Gabriele Rothemann hat sich mit Grablegungsritualen in der Antike und im frühen Christentum beschäftigt und daraus u.a. die Fotoserie Fatschen realisiert. Unter einer Fatsche wird vor allem eine mit Bändern umwickelte (“gefatschte”) Votivskulptur des Jesuskindes verstanden. Dieses Motiv hat sich Gabriele Rothemann angeeignet und – nicht ohne Ironie – zu ebenso mysteriösen wie auch sehr intimen Bildern transformiert. Für die Serie wurden Tiere – hier gezeigt wird Fatsche V, eine Katze – sowie ein Teddybär liebevoll in Pelze gewickelt. Ein Bezug zu ägyptischen Tiermumien und den damit verbundenen Bedeutungen, Symbolen und Riten ist offensichtlich.

Yaroslav Solops Fotoprojekt The Last Haven zeigt Heiligenbilder, Statuen und Kruzifixe, platziert an allen nur erdenklichen, auch skurrilen privaten und öffentlichen Orten in der Ukraine. Menschen suchen innerhalb ihrer täglichen Lebensgewohnheiten das Zusammentreffen mit ihnen wichtigen Devotionalien und einen damit verbundenen Moment der Andacht – viele kleine Zufluchtsorte abseits der Institution Kirche. Das Projekt spricht von „… Einsamkeit und Hoffnungslosigkeit, von der Suche nach neuen Bedeutungen in einer postsowjetischen Gesellschaft, in der die Religion die … kommunistische Ideologie abgelöst hat und zu einer Phantomhoffnung … geworden ist. (Y.S.)“

Für ihre Videoinstallation You Don’t Have To Do A Thing hat Dafna Tal in einem Studio in Jerusalem ortsansässige Menschen verschiedener Religionen und kultureller Hintergründe den traditionellen Gebetsgesängen der drei dort vertretenen Hauptreligionen – Christentum, Islam und Judentum – ausgesetzt. Von deren mimischen und gestischen Reaktionen der Ablehnung und Zustimmung wurden drei Videoporträts angefertigt. Die unterschiedlichen religiösen und kulturellen Hintergründe der Teilnehmer:innen bleiben den Zuschauern verborgen, wodurch zahlreiche Interpretationen möglich sind, aber auch ähnliche Reaktionen religionsübergreifend festgemacht werden können.

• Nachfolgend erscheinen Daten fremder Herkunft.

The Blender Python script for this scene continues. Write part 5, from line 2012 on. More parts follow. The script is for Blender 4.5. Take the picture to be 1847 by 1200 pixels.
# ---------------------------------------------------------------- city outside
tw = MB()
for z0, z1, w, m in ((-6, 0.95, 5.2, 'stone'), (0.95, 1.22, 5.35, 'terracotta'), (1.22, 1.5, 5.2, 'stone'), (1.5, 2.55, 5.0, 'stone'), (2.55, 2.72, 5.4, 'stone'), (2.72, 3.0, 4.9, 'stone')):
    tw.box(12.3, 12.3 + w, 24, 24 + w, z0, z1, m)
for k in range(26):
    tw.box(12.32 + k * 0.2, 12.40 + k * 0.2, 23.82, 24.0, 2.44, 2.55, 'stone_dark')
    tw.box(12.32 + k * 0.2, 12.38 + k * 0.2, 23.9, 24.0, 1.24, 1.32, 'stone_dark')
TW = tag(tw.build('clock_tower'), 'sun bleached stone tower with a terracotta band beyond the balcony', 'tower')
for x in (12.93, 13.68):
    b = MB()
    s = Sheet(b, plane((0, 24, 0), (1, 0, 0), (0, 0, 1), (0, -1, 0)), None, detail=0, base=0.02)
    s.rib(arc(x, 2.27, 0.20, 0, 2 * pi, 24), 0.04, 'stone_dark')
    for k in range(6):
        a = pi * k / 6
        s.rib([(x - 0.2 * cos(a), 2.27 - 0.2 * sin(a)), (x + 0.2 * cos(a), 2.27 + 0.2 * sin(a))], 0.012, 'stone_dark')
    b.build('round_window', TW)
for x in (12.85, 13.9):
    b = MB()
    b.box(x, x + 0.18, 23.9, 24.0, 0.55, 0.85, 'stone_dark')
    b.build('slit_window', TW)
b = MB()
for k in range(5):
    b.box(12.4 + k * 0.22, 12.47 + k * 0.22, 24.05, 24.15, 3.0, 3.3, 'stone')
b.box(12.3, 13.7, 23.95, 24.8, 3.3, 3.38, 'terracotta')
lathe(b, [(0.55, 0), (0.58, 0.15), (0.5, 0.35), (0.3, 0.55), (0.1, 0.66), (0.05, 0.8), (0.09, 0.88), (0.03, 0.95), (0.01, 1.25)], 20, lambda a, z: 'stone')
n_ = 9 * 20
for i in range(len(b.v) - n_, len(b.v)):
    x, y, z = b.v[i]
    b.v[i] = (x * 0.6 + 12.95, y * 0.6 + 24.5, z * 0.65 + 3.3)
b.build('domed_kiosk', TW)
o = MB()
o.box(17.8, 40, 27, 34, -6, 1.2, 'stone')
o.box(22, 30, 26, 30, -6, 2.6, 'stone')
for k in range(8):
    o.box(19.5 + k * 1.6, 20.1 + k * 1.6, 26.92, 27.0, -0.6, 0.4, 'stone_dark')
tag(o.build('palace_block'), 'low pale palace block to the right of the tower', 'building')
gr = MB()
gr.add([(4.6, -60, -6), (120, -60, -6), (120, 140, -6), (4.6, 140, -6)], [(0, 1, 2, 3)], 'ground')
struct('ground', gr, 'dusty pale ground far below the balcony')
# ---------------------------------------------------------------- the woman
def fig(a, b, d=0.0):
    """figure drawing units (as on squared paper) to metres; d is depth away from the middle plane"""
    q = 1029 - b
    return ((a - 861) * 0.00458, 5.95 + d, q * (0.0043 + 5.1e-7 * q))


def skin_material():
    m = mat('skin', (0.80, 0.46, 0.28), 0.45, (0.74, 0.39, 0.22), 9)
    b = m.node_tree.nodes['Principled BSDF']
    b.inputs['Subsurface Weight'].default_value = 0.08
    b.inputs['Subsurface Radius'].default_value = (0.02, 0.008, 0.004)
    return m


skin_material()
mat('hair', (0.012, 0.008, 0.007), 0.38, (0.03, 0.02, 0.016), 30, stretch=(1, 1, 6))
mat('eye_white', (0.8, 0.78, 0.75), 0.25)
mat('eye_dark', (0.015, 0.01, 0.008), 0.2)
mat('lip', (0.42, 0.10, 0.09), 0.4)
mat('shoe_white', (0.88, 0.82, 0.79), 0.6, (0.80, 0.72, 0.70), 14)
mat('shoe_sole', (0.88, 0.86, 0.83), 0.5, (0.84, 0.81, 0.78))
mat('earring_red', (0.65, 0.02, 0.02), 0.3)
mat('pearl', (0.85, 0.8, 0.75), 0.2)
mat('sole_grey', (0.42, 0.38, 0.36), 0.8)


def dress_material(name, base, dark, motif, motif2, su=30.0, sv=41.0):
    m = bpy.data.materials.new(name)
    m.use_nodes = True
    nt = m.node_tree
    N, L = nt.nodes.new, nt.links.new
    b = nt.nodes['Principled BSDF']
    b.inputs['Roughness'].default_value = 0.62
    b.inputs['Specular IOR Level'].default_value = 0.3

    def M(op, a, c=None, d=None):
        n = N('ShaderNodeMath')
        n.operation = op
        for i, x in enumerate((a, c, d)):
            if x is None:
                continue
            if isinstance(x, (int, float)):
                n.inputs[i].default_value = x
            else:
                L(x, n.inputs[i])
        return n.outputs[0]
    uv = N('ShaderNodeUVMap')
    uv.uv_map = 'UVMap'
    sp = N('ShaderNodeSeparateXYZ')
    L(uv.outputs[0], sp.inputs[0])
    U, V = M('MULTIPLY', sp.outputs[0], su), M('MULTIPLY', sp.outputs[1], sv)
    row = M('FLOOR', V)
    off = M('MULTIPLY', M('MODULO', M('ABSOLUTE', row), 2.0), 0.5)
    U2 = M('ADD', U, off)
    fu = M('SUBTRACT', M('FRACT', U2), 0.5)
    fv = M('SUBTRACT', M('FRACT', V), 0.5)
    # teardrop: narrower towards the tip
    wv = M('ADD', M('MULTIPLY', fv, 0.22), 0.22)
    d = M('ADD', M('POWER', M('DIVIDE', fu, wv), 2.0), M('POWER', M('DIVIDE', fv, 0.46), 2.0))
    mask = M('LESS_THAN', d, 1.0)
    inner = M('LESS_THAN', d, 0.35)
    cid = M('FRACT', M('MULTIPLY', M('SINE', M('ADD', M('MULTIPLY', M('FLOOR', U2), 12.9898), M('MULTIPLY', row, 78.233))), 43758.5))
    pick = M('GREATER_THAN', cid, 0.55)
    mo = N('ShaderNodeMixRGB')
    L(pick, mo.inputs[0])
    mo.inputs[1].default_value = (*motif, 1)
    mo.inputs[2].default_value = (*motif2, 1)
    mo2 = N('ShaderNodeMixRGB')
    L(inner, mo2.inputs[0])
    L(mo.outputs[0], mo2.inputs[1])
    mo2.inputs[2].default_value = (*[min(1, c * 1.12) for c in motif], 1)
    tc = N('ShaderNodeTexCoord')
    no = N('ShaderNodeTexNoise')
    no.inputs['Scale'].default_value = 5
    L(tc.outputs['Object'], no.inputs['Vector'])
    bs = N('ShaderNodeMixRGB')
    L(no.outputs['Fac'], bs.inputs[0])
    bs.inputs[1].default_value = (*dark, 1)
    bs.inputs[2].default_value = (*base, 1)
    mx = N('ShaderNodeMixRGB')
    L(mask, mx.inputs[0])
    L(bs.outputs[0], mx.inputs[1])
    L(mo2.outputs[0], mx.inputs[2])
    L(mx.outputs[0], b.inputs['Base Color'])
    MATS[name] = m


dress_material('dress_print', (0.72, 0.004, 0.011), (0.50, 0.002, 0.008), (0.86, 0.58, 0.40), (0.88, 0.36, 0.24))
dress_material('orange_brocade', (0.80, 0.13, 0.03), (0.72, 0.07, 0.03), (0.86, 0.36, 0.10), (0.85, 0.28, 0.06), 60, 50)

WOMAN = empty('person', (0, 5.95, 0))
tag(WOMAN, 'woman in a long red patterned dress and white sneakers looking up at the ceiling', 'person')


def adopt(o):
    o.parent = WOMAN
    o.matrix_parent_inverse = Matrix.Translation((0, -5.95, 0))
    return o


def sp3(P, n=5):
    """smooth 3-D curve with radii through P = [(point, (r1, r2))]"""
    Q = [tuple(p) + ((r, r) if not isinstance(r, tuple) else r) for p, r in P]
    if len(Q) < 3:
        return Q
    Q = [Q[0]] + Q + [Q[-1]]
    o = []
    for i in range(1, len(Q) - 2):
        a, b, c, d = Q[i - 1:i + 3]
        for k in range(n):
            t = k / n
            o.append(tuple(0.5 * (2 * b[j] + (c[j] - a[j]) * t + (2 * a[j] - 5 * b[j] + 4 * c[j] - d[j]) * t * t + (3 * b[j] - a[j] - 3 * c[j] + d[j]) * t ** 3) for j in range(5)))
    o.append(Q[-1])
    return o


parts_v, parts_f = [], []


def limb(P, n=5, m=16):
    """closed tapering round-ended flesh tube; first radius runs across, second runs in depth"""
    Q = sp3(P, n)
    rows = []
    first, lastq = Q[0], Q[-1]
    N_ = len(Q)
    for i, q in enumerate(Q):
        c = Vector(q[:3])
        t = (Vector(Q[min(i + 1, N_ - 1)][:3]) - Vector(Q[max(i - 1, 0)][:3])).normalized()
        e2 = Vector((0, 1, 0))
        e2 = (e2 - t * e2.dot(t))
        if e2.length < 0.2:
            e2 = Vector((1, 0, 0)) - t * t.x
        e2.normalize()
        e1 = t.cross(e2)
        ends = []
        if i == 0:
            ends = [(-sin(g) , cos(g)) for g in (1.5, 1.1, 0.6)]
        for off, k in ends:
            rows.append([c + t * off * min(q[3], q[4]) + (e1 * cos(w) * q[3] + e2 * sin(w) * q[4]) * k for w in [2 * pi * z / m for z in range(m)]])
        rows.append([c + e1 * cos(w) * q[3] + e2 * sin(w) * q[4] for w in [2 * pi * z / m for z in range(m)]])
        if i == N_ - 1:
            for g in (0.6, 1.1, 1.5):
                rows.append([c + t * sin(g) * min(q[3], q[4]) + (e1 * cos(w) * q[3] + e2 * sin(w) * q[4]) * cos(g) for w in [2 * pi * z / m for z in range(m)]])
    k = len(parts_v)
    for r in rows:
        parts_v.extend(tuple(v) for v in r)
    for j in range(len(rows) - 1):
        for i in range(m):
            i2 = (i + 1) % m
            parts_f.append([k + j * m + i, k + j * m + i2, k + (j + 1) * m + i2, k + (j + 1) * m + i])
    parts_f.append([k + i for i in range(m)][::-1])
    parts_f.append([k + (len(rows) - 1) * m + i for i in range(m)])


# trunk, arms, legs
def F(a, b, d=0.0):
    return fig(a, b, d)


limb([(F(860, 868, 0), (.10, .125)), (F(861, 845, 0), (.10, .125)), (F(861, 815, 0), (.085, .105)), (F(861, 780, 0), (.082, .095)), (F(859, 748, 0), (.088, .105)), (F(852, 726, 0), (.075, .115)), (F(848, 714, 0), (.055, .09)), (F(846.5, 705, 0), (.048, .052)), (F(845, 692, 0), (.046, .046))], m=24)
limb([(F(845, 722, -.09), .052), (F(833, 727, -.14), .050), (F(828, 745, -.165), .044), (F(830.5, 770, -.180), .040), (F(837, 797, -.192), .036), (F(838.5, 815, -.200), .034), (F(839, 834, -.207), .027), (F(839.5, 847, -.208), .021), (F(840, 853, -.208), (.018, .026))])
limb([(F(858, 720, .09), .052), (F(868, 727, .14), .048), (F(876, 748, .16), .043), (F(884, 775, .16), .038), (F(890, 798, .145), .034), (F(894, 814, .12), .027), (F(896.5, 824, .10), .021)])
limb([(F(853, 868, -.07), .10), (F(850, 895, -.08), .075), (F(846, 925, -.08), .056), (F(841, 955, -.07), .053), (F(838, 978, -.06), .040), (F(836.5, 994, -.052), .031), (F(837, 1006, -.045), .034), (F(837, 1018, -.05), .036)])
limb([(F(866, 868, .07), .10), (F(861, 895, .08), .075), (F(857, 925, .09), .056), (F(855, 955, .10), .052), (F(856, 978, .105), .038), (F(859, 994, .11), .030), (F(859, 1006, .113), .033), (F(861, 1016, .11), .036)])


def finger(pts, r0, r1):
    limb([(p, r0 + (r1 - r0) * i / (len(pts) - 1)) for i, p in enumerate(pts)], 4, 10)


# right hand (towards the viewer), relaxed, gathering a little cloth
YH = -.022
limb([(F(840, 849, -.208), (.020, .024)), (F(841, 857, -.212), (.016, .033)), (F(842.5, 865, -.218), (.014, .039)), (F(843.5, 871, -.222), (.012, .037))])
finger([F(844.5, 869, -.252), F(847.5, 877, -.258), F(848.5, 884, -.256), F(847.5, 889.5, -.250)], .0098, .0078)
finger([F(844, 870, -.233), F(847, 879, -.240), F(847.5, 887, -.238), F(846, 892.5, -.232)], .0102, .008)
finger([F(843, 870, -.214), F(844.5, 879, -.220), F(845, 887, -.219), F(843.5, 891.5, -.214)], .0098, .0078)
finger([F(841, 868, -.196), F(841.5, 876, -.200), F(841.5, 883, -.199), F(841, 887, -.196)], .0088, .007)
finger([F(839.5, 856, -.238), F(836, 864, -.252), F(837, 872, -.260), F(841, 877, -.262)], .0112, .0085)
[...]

Boglárka Éva Zelleis Fotoserie Furnishing the Sacred beschäftigt sich mit den Ritualen der Immersions- (Ganzkörper-)Taufe heutiger christlicher Gemeinschaften in Ungarn. Obwohl die Immersionstaufe eine uralte Tradition hat, variieren die Zeremonien in den verschiedenen Orten. Zudem realisieren die Gemeinden in Bezug auf die Gestaltung der Innenräume ihre eigenen, sich von ursprünglichen Bräuchen entfernenden Geschmacksvorstellungen. Das Ambiente wirkt teilweise skurril, aber immer auch sehr persönlich, intim und authentisch – eine Zeremonie, bei der sich die Menschen „wie zu Hause“ zu fühlen scheinen und dennoch der transzendenten Welt nahe sind.